Photos posted on social media showed a thick black plume of smoke rising from the top of a burning plane, while the fuselage appeared to be lying on the runway with escape slides opened.

'There was smoke coming out in the cabin'

Passenger Sharon Maryam Sharji said it was a "really terrifying" experience. "As we were landing there was smoke coming out in the cabin. "People were screaming and we had a very hard landing.

"We left by going down the emergency slides and as we were leaving on the runway we could see the whole plane catch fire; it was horrifying."
Passenger Shadi Kochuktty said: "While landing I think the engine or something burned so the smoke was coming inside so immediately they asked us to evacuate." A man waiting for relatives who were on the flight said he had spoken to them by phone.

"They said they're safe and alright, but that they felt a great panic as the plane was on fire," he said. Another man said his family had also told him they were OK and there had been a problem with the landing gear.

Unclear if landing gear was deployed

It was not immediately clear whether the landing gear was extended by the time the aircraft touched the ground, though a family of passengers who declined to be named said the wheels did not deploy and the jet landed on its belly.

Sheik Ahmed said the plane had been cleared to land and added that, contrary to witness reports, "there was no fire on the plane before the incident". "The fire and what we saw was caused after the plane crashed," he said.

Keith Mackey, a former airline pilot and air crash investigator, said two things struck him on seeing the burning remains of the Boeing 777.

"I don't observe any landing gear at all, and that's puzzling — I wouldn't expect it to be completely knocked off, I'd expect it to see something.

"And I don't see a right engine anywhere." Emirates tweeted that it was an "operational incident" but said there was no further information as to the cause.

The airline said there was 226 Indian nationals on board the direct flight from Thiruvananthapuram to Dubai. Aviation safety consultant Philip Butterworth-Hayes said the evacuation effort appeared to have been handled perfectly.

"It was quite extraordinary the speed at which they did it, considering the difficulties that you have when you evacuate an aircraft that size," he told The World program.

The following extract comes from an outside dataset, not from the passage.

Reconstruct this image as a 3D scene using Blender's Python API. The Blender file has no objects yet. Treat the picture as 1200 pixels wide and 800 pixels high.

"You don't know which exits you can use, you don't know whether the evacuation slides have deployed properly ... you've got to keep everybody under control ... so in terms of teamwork it's been absolutely extraordinary."

Flights to and from the airport have resumed, the Government media office said, after services were suspended for several hours.

Plane maker Boeing said in a statement it was monitoring the situation in Dubai and would be working with Emirates to gather more information.

Both the airline and aircraft have a solid safety record. It is the first time an aircraft operated by Emirates has been damaged beyond repair since the carrier was founded in the 1980s.

The accident comes almost four months after a plane belonging to Dubai's other carrier, flydubai, crashed and burst into flames as it was landing in Rostov-on-Don, in southern Russia, killing all 61 people onboard.

Dubai International is the world's largest hub in terms of international passengers, and is the base for Emirates, from where it serves more than 153 destinations.